In the summer of 2017, the Welsh Government proposed a law to abolish Right to Buy in Wales. This law was passed by the Welsh Assembly in December 2017, and the scheme will effectively end on 26 January 2019.


The Right to Buy scheme has been criticised for the following reasons:
A report published in January 2013 by London Assembly member Tom Copley, From Right to Buy to Buy to Let, showed that 36% of homes sold under Right to Buy in London were being rented by councils from private landlords, leading to criticisms that the scheme "represents incredibly poor value for money to taxpayers" since it "helped to fuel the increase in the housing benefit bill, heaped more pressure on local authority waiting lists and led to more Londoners being forced into the under-regulated private rented sector".

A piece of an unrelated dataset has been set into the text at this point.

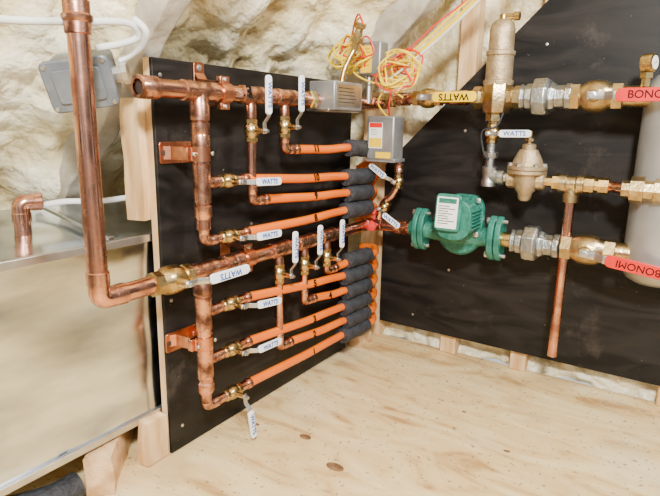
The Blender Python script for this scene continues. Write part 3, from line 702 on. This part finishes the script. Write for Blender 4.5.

A survey in 2013 showed around one third of Right to Buy houses were now owned by private landlords, while the son of the late Ian Gow owned some 40 houses.
In 2015, Alan Murie concluded that "the proposed extension of right-to-buy could not easily be reconciled with the independence and charitable status of housing associations", and that "extending the right-to-buy to housing association tenants revived a previous Parliamentary debate and raised questions about the legal position of charities and the risks faced by housing associations and their funders".
A 2017 BBC survey of council areas where waiting lists were rising showed the councils had bought back houses they had been forced to sell, sometimes at many times the original price. Housing charities criticised the lack of investment in affordable housing.